RFID is far more accurate than existing systems, yet some people continue to insist they can't adopt the technology until it is 100 percent reliable.
By Mark Roberti
I don't mean to disparage the bar code. It's an extremely useful and important auto-identification tool. But it frustrates me when people suggest they can't use RFID because it can't read every tag on every item or case. RFID technology is very reliable, but it has to be used appropriately.

No manufacturer would try to read every bar code on a pallet going through a dock door. But many people insist RFID has to be used that way. In fact, manufacturers can collect the information they need to improve their operations by reading tags on cases—hands-free—when those cases are being stacked on the pallet.

The issue is not whether RFID is perfect. The issue is whether you can use an RFID system to capture data that can be utilized to create more value than the system costs. In apparel retail, a single handheld interrogator, coupled with fixed readers at the receiving area, the replenishment area and the door between the back room and retail floor, can boost inventory accuracy from 60 percent to better than 90 percent. Some people don't want to even consider the return on investment (ROI) that would deliver, because they are fixated on the fact that RFID might miss two or three of the 10,000 items in the store. And people think I'm nuts?

The only time RFID needs to be 100 percent reliable is when a financial transaction is involved. In most cases, it is. Visa and MasterCard trust the technology enough to use it in credit cards, and the technology has also been employed in Mobile Speedpass cards for years.

Will you be able to walk through a checkout portal without stopping, like in an IBM commercial of a few years ago, and have all of the tags read? I don't know. Given the wide variety of items you could purchase at a mass-merchandise store, and the possibility that one metal item might shield a tag on another item, it might never be 100 percent accurate. Even here, it's not clear that bar codes are 100 percent reliable, or that RFID needs to be. If using RFID at the point of sale increases revenue by $1 million, would you really worry that it missed $10,000 worth of items?

For companies to evaluate whether RFID will benefit their operations, they need to focus on the ROI it can deliver. RFID Journal is developing an ROI calculator for retail apparel, which will be given away at our upcoming RFID in Fashion event, to be held on Aug. 11-12, 2009. And we plan to create calculators for health-care providers and other industries as well. Our hope is that these will help companies estimate the potential ROI and run pilots focused on capturing information that can be used to assess the actual ROI, instead of spending all of their time testing whether RFID can read every tag, every time.

Mark Roberti is the founder and editor of RFID Journal.

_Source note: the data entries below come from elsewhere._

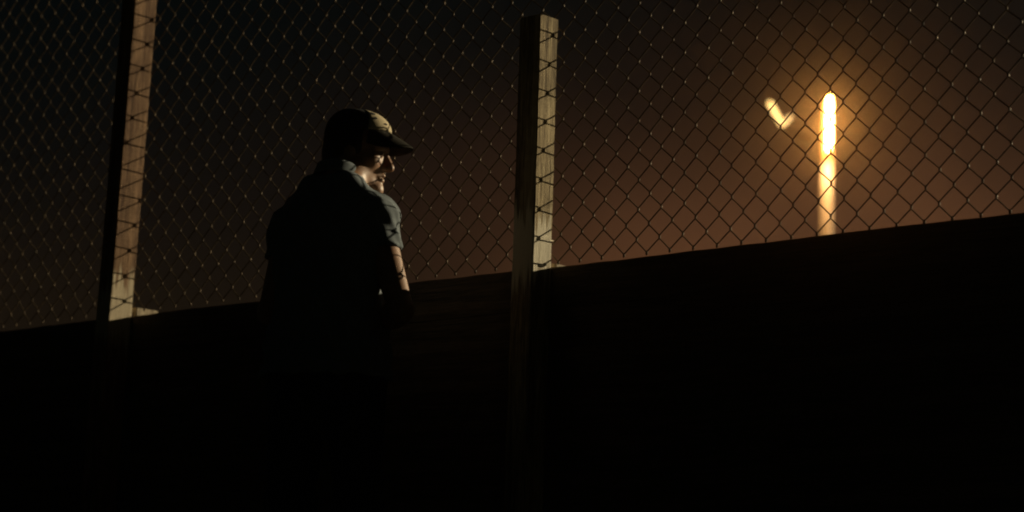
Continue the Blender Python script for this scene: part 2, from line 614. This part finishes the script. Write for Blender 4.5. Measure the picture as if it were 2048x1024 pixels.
# ------------------------------------------------------------------ materials of the figure
def skin_mat():
    m, t, b = mat_nodes('skin')
    n = noise_n(t, mapped(t, (1, 1, 1)), 40, 5)
    t.links.new(ramp(t, n, [(.3, (.27, .138, .072)), (.7, (.35, .185, .098))]), b.inputs['Base Color'])
    b.inputs['Roughness'].default_value = .5
    b.inputs['Subsurface Weight'].default_value = .12
    b.inputs['Subsurface Radius'].default_value = (.012, .005, .003)
    b.inputs['Subsurface Scale'].default_value = .4
    bump(t, b, noise_n(t, mapped(t, (1, 1, 1)), 420, 3), .25, .001)
    return m
def cloth(name, col, var=.2):
    m, t, b = mat_nodes(name)
    n = noise_n(t, mapped(t, (1, 1, 1)), 55, 6, .65)
    weave = noise_n(t, mapped(t, (1, 1, 1)), 620, 2, .6)
    k = math_n(t, 'ADD', math_n(t, 'MULTIPLY', n, .6), math_n(t, 'MULTIPLY', weave, .4))
    t.links.new(ramp(t, k, [(.35, tuple(c * (1 - var) for c in col)), (.65, tuple(c * (1 + var) for c in col))]), b.inputs['Base Color'])
    b.inputs['Roughness'].default_value = .9
    b.inputs['Specular IOR Level'].default_value = .15
    bump(t, b, k, .35, .0025)
    return m
M['skin'] = skin_mat()
M['shirt'] = cloth('grey_blue_cotton', (.165, .190, .205))
M['trousers'] = cloth('dark_denim', (.025, .03, .045))
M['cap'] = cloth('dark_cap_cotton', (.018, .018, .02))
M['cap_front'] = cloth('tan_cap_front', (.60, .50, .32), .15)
M['brim'] = cloth('olive_brim_cotton', (.022, .019, .012))
M['cap_mark'] = cloth('dark_mark_cloth', (.03, .03, .035))
M['hair'] = plain('dark_brown_hair', (.02, .014, .009), .6, .4, 200)
M['leather'] = plain('brown_leather', (.03, .022, .016), .5, .3, 60)

# ------------------------------------------------------------------ the man: local x to his right, y forward, z up
PSI = RAD(20.0)
MAN = Vector((-.560, 7.125, .067))
HEAD_O = np.array((.030, .077, 1.617))
yaw, pit, tilt = RAD(77.0), RAD(9.0), RAD(0.0)
def rot(ax, a): return np.array(Matrix.Rotation(a, 3, ax))
HEAD_R = rot('Z', -yaw) @ rot('X', -pit) @ rot('Y', tilt)
HX = (HEAD_R, HEAD_O)

SH = {1: (.138, -.006, 1.384), -1: (-.152, .004, 1.354)}
ELB = {1: (.257, -.050, 1.085), -1: (-.195, -.03, 1.09)}
WRI = {1: (.055, .195, 1.065), -1: (-.075, .205, 1.055)}
LEGS = {s: ((s * .092, -.005, .90), (s * .115, .02, .49), (s * .125, -.025, .085)) for s in (1, -1)}
TORSO = [(.78, .13, .10, -.01), (.88, .168, .118, -.015), (.97, .168, .118, -.012), (1.06, .153, .112, 0), (1.15, .155, .115, .0),
         (1.27, .158, .125, -.005), (1.34, .148, .12, -.02), (1.40, .122, .098, -.03), (1.46, .085, .072, -.022), (1.50, .060, .060, -.008)]

def hand(f, s):
    w = np.array(WRI[s]); e = np.array(ELB[s])
    d = (w - e) / np.linalg.norm(w - e)
    d = d * .7 + np.array((-s * .55, .15, -.1)); d /= np.linalg.norm(d)
    up = np.array((0, .25, 1.0)); up -= d * (up @ d); up /= np.linalg.norm(up)
    pn = np.cross(d, up) * s          # palm faces the belly
    if pn[1] > 0: pn = -pn
    palm = w + d * .05
    f.cone(w, w + d * .035, .026, .032, .015, xf=None)
    f.cone(palm - up * .018, palm + up * .022 + d * .012, .019, .020, .012)
    f.cone(palm + d * .02 - up * .02, palm + d * .03 + up * .026, .016, .016, .01)
    ks = palm + d * .042
    for i, (o, L) in enumerate(((.036, .040), (.013, .045), (-.010, .042), (-.032, .033))):
        a = ks + up * o
        b = a + d * L * .9 + pn * L * .35
        c = b + d * L * .3 + pn * L * .62
        g = c - d * L * .15 + pn * L * .45
        f.cone(a, b, .0095, .009, .004)
        f.cone(b, c, .009, .0085, .004)
        f.cone(c, g, .0085, .0075, .004)
    a = w + d * .03 + up * .028 + pn * .008
    b = a + d * .035 + up * .022 + pn * .012
    c = b + d * .030 + up * .004 + pn * .012
    f.cone(a, b, .012, .0105, .008)
    f.cone(b, c, .0105, .009, .005)

def body_core(f, head=True):
    f.loft(TORSO, .02)
    for s in (1, -1):
        sh, el, wr = SH[s], ELB[s], WRI[s]
        f.cone((s * .045, -.03, 1.485), (s * .125, -.015, 1.395), .038, .045, .04)
        f.ball(sh, .060, .04)
        f.cone(sh, el, .053, .039, .03)
        el2 = tuple(np.array(el) * .75 + np.array(wr) * .25)
        f.cone(el, el2, .038, .041, .015)
        f.cone(el2, wr, .041, .026, .02)
        hp, kn, an = LEGS[s]
        f.cone(hp, kn, .088, .058, .04)
        calf = tuple(np.array(kn) * .68 + np.array(an) * .32 + np.array((0, -.015, 0)))
        f.cone(kn, calf, .056, .056, .03)
        f.cone(calf, an, .055, .038, .03)
        f.cone((an[0], an[1], .06), (an[0] + s * .02, an[1] + .16, .045), .042, .034, .03)
        hand(f, s)

def head(f):
    # neck
    f.cone((.0, -.012, 1.44), tuple(HEAD_O + np.array((0, -.045, -.075))), .066, .060, .04)
    f.cone((.0, .02, 1.47), tuple(HEAD_O + HEAD_R @ np.array((0, .010, -.080))), .036, .026, .04)
    f.ball((0, -.014, .036), 1, .02, (.076, .096, .088), HX)
    f.ball((0, .030, -.030), 1, .03, (.062, .064, .088), HX)
    for s in (1, -1):
        f.cone((s * .046, .004, -.062), (s * .012, .076, -.108), .015, .018, .022, xf=HX)
        f.cone((s * .012, .086, .024), (s * .046, .070, .022), .013, .013, .014, xf=HX)
        f.ball((s * .043, .058, -.024), .024, .022, xf=HX)
        f.ball((s * .032, .101, .001), .013, .012, xf=HX, op='sub')
        f.ball((s * .032, .079, .000), .0125, .003, xf=HX)
        f.ball((s * .077, -.008, -.012), 1, .006, (.010, .019, .031), HX)
    f.cone((0, .084, -.104), (0, .086, -.108), .020, .020, .02, xf=HX)
    f.cone((0, .088, .012), (0, .116, -.030), .0095, .0115, .010, xf=HX)
    f.cone((0, .095, -.028), (0, .113, -.034), .014, .0115, .008, xf=HX)
    for s in (1, -1):
        f.ball((s * .0125, .101, -.036), .0095, .006, xf=HX)
        f.cone((s * .004, .0955, -.0605), (s * .021, .084, -.066), .0085, .004, .005, xf=HX)
        f.cone((s * .003, .0945, -.0745), (s * .018, .084, -.072), .0095, .004, .005, xf=HX)
    f.cone((-.022, .099, -.0675), (.022, .099, -.0675), .0035, .0035, .003, xf=HX, op='sub')

bf = Field((-.36, -.24, -.005), (.36, .34, 1.74), .0050)
body_core(bf)
head(bf)
bf.cut((0, 0, -1), -.006)
person = new_obj('person', bf.mesh('body'), M['skin'])
person.location = MAN
person.rotation_euler = (0, 0, -PSI)
tag(person, 'man in a cap and grey blue short sleeved shirt, looking right along the fence', 'person')
del bf

# shirt
sf_ = Field((-.36, -.24, .80), (.36, .26, 1.56), .0045)
sf_.loft([(z, a + (.016 if z > 1.2 else .026 if z > 1.1 else .036), b + (.014 if z > 1.2 else .028 if z > 1.1 else .036), c) for z, a, b, c in TORSO if z > .79], .02)
for s in (1, -1):
    sh, el = np.array(SH[s]), np.array(ELB[s])
    sf_.cone((s * .050, -.036, 1.480 + .006 * s), (s * .125, -.022, 1.394 + .012 * s), .050, .056, .05)
    sf_.ball(tuple(sh), .070, .04)
    mid = sh * .56 + el * .44
    sf_.cone(tuple(sh), tuple(mid), .066, .060 if s == 1 else .062, .03)
def shirt_folds(X, Y, Z):
    a = .0030 * np.sin(38 * Z + 16 * np.sin(5 * X + 2 * Y) + 9 * Y) * np.clip((1.30 - Z) * 4, .15, 1)
    b = .0022 * np.sin(70 * (Z + .8 * np.abs(X)) + 7 * np.sin(11 * Y))
    c = .0026 * np.sin(46 * X + 21 * Z + 5 * np.sin(13 * Z))
    arm = np.clip((np.abs(X) - .15) * 18, 0, 1)
    d = arm * .0028 * np.sin(60 * (Z - .75 * np.abs(X)) + 5 * np.sin(30 * Y) + 1.3)
    return a + b * .8 + c + d
sf_.wrinkle(shirt_folds, (-.36, -.24, .80), (.36, .26, 1.56))
# neck opening, hem, sleeve ends
sf_.cone((0, .0, 1.535), (0, .10, 1.57), .062, .085, .006, op='sub')
sf_.cut((0, 0, -1), -.855)
for s in (1, -1):
    sh, el = np.array(SH[s]), np.array(ELB[s])
    ax = (el - sh) / np.linalg.norm(el - sh)
    p = sh * .62 + el * .38
    lo = (.14, -.2, 1.0) if s == 1 else (-.36, -.2, 1.0)
    hi = (.36, .2, 1.42) if s == 1 else (-.14, .2, 1.42)
    # only trim the sleeve, not the flank
    sl, (X, Y, Z) = sf_.sub(lo, hi)
    out = ax[0] * X + ax[1] * Y + ax[2] * Z - float(ax @ p) + .003 * np.sin(60 * Y)
    flank = (np.abs(X) - .178 - .10 * np.clip(1.36 - Z, -1, 0))
    sf_.d[sl] = np.where(flank > 0, np.maximum(sf_.d[sl], out), sf_.d[sl]).astype(np.float32)
shirt = new_obj('shirt', sf_.mesh('shirt'), M['shirt'], person)
shirt['label'] = 'grey blue short sleeved shirt, lit along the right shoulder'
del sf_

# ribbed collar standing round the neck
def collar_pt(u, v, off):
    a = u * 2 * math.pi
    r = .070 + off - .006 * v
    lean = .020 * v
    return np.array((r * math.sin(a), -.012 + r * .98 * math.cos(a) + lean, 1.510 + .042 * v - .018 * math.cos(a) + .001 * math.sin(5 * a)))
new_obj('collar', grid_mesh('collar', lambda u, v: collar_pt(u, v, .006), 48, 5, 0, lambda u, v: collar_pt(u, v, -.004)), M['shirt'], shirt)

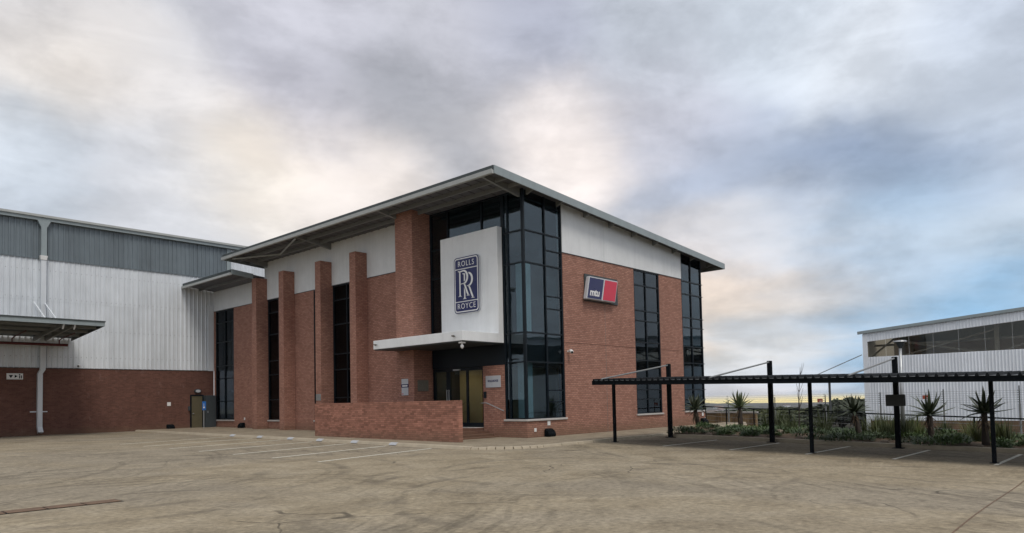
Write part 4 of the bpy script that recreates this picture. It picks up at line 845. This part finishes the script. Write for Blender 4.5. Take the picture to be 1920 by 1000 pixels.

If you would like to comment on this article, click on the link below. To read more of Mark's opinions, visit the RFID Journal Blog or click here.

USER COMMENTS

Bill BOWMAR 2009-07-22 01:50:22 AM
RFID Read Accuracy Mark, Too many of your examples are based on logistics issues mainly in the retail and distribution sectors, and in general are not very innovative. Can we have examples and discussions where the technology is used for innovative solutions. In a "previous life" I worked in the emergency services where we needed to confirm what equipment was on an emergency vehicle when it went out to attend an incident, and then what was on it on its return. One RFID solution might be to "double tag" everything and then use software to eliminate the duplicates. I am also aware of attempts to embed RFID tags into helicopter blades and railway sleepers to estimate the usage they received. Similar examples are welcome but please can we have less on logistics which seems to have been "done to death". Regards, Bill Bowmar
Peter Thayer 2009-07-22 10:35:17 AM
RFID Implementor While I second Bill Bowmar's comment, I also think Mark misses the main point of RFID. We're not implementing RFID to replace the barcode. We are implementing RFID to improve on the barcode. Consider, for example, a License Plate Number (LPN) that aggregates a collection of items on a pallet. Bar code readers handle the task of scanning individual items for association to the LPN, and tracking the movement of the LPN through the supply chain. But, a typical 1 or 2% "operator" mis-association of items to LPN causes major expense in a supply chain. A 100% read-reliable RFID forklift or portal could verify or obviate the need for LPN-item association. With imperfect tag read performance, the RFID industry remains focused on the fractional ROI of stock/clerk reduction. A RFID industry that delivers the consistent ability to track all assets through the supply chain would deliver a much higher ROI (likely an order of magnitude higher) through higher stock turns, fewer stock outs, fewer missed or wrong shipments, less material handling, etc.
Mark Roberti 2009-07-23 08:36:35 AM
Read accuracy Bill, Thanks for your comments. I was addressing a common misperception in RFID in an application that many, many people are looking at. Logistics issues might have been done to death, but there are still a lot of people with a lot of misunderstandings about RFID. I could point to a lot of innovative objects that have been successfully tagged, but that would not help dispel the myth I was addressing. As for the idea that I am missing the main point of RFID, nothing could be further from the truth. Of course, it would be ideal if RFID could be read on every product, in every environment, every time. It would also be ideal if bar codes could be read without line of site. Neither is possible. Does that mean we should dismiss RFID as useless? I don't think so. You can do an LP association with RFID with less labor and more accuracy than you can do it with bar codes. Plus, you can capture a lot more data with no incremental or very low incremental labor costs. More data will allow companies to increase stock turns, reduce out of stocks, reduce shrinkage and so much more. Not seizing the benefits in the belief that you can't get them without reading every tag on cases stacked on a pallet is a huge mistake.